SHORT PROBLEM: Within the data that follows, set down exactly the lines from the one containing "Model this scene" through the one containing "scene.camera = cam", both ends included.

-- begin INPUT FOR THIS TASK --

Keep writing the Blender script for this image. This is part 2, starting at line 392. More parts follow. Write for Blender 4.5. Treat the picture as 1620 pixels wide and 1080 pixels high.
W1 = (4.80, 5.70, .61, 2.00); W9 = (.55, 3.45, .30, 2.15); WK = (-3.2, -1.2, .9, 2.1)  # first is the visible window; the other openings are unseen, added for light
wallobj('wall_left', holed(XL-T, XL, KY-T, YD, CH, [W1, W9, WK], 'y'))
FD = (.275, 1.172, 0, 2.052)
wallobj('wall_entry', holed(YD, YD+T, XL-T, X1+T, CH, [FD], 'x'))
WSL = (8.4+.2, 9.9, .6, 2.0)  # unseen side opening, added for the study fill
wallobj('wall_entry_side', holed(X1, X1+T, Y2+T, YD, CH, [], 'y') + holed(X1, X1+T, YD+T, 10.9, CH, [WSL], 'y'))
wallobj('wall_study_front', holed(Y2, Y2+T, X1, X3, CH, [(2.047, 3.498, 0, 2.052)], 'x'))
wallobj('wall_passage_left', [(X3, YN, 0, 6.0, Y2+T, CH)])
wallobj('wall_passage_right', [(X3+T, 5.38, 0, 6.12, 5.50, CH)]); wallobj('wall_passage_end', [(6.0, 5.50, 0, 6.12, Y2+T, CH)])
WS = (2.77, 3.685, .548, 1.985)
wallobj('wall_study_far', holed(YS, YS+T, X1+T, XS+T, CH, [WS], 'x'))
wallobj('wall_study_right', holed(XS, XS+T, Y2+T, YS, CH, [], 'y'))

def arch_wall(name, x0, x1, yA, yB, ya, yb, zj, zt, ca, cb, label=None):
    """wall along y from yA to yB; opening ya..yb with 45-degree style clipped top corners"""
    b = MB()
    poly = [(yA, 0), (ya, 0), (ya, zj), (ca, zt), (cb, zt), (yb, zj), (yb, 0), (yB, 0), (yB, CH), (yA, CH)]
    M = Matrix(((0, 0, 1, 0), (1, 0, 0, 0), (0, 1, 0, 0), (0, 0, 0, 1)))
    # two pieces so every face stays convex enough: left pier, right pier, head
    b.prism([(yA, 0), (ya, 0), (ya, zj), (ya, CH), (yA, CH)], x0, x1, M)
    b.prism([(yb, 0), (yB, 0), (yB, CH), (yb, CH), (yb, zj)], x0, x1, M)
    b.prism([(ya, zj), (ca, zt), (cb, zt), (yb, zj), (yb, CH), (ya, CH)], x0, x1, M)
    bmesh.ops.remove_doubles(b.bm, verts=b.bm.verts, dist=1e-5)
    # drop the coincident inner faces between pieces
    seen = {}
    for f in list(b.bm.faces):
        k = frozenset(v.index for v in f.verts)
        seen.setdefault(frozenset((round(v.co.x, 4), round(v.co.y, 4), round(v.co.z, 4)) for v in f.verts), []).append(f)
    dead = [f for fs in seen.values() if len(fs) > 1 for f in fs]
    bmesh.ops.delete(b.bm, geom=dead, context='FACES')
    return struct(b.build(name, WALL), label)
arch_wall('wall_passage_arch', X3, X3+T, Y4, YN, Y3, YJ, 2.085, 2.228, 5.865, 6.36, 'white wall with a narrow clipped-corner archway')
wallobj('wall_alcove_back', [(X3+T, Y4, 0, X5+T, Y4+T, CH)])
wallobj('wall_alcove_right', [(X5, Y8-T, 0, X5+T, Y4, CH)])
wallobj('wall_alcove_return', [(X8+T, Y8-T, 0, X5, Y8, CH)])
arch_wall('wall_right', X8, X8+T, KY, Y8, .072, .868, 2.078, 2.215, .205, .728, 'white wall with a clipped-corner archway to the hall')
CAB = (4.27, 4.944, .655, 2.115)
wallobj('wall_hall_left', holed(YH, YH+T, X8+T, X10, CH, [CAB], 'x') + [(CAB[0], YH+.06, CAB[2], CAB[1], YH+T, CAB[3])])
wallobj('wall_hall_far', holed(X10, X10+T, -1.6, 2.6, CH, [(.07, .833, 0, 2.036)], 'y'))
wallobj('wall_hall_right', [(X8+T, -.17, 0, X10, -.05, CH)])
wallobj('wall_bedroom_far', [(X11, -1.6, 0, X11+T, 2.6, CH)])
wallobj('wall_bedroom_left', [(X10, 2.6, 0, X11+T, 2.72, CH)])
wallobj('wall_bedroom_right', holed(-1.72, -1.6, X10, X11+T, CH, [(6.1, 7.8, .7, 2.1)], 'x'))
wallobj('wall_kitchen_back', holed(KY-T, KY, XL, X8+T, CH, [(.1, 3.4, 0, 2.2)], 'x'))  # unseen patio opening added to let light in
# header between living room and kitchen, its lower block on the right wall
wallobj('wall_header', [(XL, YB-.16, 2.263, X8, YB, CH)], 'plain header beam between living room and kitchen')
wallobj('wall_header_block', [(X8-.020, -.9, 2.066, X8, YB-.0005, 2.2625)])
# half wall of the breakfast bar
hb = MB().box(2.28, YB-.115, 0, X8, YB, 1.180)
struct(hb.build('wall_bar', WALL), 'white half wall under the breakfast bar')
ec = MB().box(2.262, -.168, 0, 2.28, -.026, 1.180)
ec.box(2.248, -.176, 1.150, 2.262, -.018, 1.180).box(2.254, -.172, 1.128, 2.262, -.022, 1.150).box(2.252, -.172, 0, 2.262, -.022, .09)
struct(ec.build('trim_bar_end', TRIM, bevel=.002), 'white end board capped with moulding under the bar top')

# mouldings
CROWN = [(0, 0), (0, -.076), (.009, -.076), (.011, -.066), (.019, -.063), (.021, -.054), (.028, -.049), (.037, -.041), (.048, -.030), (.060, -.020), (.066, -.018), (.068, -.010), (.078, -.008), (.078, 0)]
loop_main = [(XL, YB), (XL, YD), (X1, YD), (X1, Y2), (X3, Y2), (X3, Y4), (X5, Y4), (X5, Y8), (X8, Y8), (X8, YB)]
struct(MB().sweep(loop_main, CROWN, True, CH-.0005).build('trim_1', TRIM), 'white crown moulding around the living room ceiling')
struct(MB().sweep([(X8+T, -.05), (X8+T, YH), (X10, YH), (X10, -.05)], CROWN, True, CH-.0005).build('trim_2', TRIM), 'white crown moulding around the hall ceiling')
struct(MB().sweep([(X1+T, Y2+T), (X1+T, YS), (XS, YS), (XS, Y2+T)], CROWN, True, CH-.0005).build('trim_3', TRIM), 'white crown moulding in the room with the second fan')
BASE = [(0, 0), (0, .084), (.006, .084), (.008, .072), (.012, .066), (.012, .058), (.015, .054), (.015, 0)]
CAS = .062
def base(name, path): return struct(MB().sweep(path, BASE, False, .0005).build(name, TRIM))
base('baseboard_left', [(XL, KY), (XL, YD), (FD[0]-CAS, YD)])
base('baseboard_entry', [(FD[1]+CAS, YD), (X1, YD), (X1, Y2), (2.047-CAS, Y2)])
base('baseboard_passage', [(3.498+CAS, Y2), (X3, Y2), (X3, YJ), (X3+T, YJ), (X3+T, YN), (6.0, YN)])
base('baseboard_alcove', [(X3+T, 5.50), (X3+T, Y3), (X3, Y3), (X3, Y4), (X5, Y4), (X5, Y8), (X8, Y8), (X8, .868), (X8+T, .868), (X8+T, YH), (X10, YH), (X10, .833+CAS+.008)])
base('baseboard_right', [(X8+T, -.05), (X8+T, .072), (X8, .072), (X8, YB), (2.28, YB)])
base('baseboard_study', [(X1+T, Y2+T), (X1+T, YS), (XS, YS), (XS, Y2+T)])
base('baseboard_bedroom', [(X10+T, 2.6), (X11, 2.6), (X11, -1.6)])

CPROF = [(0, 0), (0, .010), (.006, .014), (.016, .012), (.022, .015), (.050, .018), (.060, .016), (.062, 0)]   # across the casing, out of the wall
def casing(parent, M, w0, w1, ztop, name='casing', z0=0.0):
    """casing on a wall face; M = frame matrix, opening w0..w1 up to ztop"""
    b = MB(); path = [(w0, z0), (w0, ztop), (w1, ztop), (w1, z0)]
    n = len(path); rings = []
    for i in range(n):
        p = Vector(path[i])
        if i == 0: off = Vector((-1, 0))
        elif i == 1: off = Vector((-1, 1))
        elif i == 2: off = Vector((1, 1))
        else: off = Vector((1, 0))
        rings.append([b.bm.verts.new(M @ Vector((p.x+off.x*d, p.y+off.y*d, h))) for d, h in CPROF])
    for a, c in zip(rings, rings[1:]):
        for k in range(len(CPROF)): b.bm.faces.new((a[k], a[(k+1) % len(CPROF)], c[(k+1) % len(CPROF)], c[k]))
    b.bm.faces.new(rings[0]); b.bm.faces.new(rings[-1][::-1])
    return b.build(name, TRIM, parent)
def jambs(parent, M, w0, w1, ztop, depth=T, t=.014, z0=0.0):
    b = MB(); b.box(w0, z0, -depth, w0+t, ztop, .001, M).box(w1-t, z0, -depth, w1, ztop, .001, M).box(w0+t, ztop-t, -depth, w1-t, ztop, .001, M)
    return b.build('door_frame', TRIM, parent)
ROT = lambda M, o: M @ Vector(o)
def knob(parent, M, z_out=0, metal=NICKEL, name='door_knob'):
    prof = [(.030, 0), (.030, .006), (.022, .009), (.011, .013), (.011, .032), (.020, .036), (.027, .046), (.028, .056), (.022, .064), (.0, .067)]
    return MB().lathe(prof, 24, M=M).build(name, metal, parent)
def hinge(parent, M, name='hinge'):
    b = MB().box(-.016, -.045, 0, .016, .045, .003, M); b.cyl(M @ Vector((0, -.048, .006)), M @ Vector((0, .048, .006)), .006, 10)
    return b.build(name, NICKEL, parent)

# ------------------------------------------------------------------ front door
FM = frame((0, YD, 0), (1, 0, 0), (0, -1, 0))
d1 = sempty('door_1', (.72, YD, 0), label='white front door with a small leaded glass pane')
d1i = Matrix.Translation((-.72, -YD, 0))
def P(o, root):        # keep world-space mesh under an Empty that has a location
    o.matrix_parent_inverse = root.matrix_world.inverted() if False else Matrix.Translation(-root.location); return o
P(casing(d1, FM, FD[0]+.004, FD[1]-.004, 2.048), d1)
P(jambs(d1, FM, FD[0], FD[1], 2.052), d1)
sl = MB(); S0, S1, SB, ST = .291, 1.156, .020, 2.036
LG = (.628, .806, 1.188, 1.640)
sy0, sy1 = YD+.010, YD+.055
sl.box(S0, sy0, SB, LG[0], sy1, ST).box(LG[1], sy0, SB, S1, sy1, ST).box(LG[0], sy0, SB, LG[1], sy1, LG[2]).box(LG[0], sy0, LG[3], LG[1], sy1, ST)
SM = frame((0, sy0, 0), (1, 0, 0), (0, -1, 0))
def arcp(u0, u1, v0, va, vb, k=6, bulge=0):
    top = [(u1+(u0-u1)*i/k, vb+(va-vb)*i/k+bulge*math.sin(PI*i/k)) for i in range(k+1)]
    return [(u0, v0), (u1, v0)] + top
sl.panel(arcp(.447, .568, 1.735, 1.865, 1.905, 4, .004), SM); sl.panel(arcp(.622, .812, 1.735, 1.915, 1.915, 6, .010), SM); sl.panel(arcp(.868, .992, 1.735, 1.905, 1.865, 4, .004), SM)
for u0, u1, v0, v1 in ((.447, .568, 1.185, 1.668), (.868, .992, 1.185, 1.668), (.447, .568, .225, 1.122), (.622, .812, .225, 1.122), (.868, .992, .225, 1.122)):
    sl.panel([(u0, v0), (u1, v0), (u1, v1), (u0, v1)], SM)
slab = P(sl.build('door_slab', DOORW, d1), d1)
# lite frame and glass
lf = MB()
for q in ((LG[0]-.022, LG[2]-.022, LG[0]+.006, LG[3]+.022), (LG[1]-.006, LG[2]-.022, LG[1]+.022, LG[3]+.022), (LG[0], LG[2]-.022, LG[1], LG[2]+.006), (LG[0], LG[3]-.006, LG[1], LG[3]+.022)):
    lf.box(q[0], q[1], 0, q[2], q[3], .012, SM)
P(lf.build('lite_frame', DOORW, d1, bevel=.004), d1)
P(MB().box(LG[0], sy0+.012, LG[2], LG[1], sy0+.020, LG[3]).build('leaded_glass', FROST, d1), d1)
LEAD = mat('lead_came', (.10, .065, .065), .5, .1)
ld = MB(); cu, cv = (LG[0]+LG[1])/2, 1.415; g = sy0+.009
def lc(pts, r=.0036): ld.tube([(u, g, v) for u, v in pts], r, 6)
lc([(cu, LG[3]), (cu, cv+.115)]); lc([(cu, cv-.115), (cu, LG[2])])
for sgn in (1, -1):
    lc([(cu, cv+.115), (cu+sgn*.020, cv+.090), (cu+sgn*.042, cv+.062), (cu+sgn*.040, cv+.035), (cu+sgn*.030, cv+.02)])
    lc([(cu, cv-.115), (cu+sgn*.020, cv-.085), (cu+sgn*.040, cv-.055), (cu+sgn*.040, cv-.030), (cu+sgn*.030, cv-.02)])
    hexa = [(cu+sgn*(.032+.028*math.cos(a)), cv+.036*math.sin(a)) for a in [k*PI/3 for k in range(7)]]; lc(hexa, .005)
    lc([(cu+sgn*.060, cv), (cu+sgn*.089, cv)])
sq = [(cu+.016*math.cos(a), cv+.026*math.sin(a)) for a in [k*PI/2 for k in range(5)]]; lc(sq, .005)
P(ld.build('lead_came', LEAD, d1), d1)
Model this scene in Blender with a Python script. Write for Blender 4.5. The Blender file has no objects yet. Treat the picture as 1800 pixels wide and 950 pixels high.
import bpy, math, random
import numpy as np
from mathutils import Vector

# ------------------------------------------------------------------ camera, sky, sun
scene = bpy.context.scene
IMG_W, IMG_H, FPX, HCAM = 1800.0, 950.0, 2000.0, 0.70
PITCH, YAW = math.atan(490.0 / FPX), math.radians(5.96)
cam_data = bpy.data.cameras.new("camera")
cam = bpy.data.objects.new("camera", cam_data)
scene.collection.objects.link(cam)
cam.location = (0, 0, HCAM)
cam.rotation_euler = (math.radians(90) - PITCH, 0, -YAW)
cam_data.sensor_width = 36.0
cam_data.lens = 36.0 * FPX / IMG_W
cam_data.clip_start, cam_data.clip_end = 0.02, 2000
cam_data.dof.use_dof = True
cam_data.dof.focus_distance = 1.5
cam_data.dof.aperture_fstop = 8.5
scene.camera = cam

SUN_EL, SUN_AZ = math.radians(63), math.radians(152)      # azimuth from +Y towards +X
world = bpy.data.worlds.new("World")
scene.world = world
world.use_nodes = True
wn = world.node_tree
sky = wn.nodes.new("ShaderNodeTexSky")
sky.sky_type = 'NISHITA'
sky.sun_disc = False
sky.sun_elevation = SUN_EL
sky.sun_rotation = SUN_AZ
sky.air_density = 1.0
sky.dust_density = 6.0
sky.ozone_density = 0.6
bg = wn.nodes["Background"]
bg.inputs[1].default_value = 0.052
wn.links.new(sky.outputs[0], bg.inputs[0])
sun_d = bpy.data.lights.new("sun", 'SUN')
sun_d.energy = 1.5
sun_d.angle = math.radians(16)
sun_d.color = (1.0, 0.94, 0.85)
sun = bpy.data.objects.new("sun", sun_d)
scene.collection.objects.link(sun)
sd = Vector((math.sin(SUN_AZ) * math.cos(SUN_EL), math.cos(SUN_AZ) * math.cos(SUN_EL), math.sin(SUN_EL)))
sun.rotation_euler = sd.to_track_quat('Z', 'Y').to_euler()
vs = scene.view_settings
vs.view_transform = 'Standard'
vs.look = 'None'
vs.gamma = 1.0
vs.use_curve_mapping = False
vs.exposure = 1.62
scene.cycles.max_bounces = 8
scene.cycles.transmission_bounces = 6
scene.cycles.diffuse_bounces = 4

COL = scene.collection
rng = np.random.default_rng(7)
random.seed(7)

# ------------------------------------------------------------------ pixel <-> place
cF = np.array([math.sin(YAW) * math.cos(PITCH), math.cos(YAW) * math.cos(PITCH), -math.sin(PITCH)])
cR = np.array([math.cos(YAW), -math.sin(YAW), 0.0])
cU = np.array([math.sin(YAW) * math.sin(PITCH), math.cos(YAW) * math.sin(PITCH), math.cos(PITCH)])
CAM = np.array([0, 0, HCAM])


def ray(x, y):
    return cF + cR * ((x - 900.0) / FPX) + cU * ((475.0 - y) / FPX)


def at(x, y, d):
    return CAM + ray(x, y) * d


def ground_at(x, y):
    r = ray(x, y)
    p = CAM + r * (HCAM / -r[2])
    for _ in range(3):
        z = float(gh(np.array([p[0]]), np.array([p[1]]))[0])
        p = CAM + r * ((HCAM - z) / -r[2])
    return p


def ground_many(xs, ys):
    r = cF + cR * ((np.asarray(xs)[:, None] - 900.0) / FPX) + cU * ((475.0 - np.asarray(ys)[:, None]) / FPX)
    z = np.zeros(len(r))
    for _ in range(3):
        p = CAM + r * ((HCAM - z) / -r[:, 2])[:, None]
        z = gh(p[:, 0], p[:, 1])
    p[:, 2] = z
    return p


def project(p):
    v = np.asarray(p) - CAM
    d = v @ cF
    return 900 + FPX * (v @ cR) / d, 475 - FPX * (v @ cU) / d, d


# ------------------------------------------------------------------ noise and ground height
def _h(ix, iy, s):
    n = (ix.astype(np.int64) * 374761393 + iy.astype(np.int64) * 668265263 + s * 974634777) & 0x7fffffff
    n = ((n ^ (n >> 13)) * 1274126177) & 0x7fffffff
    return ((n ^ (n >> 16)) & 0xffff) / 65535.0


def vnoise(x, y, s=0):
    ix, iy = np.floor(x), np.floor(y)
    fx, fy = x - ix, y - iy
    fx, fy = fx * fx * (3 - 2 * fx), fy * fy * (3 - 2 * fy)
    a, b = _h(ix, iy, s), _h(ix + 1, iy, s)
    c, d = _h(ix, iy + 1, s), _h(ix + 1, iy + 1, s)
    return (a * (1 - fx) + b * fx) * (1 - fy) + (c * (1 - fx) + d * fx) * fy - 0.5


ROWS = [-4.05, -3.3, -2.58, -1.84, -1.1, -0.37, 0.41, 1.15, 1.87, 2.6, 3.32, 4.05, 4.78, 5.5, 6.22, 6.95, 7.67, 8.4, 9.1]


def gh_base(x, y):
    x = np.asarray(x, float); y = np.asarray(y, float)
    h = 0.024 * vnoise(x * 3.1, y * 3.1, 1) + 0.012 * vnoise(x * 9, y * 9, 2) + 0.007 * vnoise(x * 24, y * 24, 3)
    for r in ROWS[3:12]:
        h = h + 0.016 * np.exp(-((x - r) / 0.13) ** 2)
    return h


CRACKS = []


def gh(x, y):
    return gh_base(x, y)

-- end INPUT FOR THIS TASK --

TASK RESPONSE:
Model this scene in Blender with a Python script. Write for Blender 4.5. The Blender file has no objects yet. Treat the picture as 1800 pixels wide and 950 pixels high.
import bpy, math, random
import numpy as np
from mathutils import Vector

# ------------------------------------------------------------------ camera, sky, sun
scene = bpy.context.scene
IMG_W, IMG_H, FPX, HCAM = 1800.0, 950.0, 2000.0, 0.70
PITCH, YAW = math.atan(490.0 / FPX), math.radians(5.96)
cam_data = bpy.data.cameras.new("camera")
cam = bpy.data.objects.new("camera", cam_data)
scene.collection.objects.link(cam)
cam.location = (0, 0, HCAM)
cam.rotation_euler = (math.radians(90) - PITCH, 0, -YAW)
cam_data.sensor_width = 36.0
cam_data.lens = 36.0 * FPX / IMG_W
cam_data.clip_start, cam_data.clip_end = 0.02, 2000
cam_data.dof.use_dof = True
cam_data.dof.focus_distance = 1.5
cam_data.dof.aperture_fstop = 8.5
scene.camera = cam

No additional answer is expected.